European GDPR Hypocrisy
In 2016 the EU adopted GDPR, in 2018 it came into effect. Simply put, GDPR states that people own their personal data, such as their interests, health data, and other metadata about their person. It also gives a person the right to deny this data to any company and GDPR states that companies may not deny service to a person that refuses to give up personal data. For us—the users—this is awesome! Remember when Meta (back then Facebook) profiled its users—including teenagers—and sold the data to companies that used it to target individuals with political ads and hyper personalized product suggestions? GDPR made that kind of practice a lot harder.
Around 2020, more and more websites began to put up cookie banner paywalls that no longer allowed visitors to view the website if they denied sharing their personal data, unless they paid for access. Privacy officers from the EU have repeatedly argued that this practice is GDPR compliant, more on that later.

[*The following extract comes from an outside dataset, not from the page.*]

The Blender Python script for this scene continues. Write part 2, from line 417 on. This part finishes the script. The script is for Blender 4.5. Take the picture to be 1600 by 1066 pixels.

At this point, its become such a common practice that GDPR has practically become irrelevant for most journalistic websites at this point. The willingness to pay for poor to mediocre SEO bait content is fairly low—basically zero. The sites simply sign a DPA (data processing agreement) with thousands of partners, people click the banners away by simply agreeing and the data-sharing happens just like it did before 2018—the only difference: more red tape.
I promised more, here it is: Simply put, giving visitors a choice between paying with their personal data or with money is considered fair, according to some privacy officers, because publications cannot be expected to offer their work for free. Sounds reasonable. website providers are allowed to offer their content in return for payment, accepting personal data as payment and treating it in accordance with GDPR, is at least honest.
A misconception that is sometimes mentioned (for example here) is that its also OK because visitors can just go somewhere else and get the same information. However, the official statements linked in said article, do not mention anything related to that argument.
But what about the hypocrisy? Well, I started out writing this blog post pretty miffed about the increasing number of “pay with your data or money”-paywalls. I was annoyed that some websites were allowed to force me to pay in order to preserve my privacy. Now I have to admit that none of those websites are under any obligation to provide their services for free, and giving me a choice to pay with money or my data is—at least in some ways—an improvement over paying with my data and having no other choice.
I have to concede that what I wanted (free access with no ads) is unreasonable. I still don’t like it.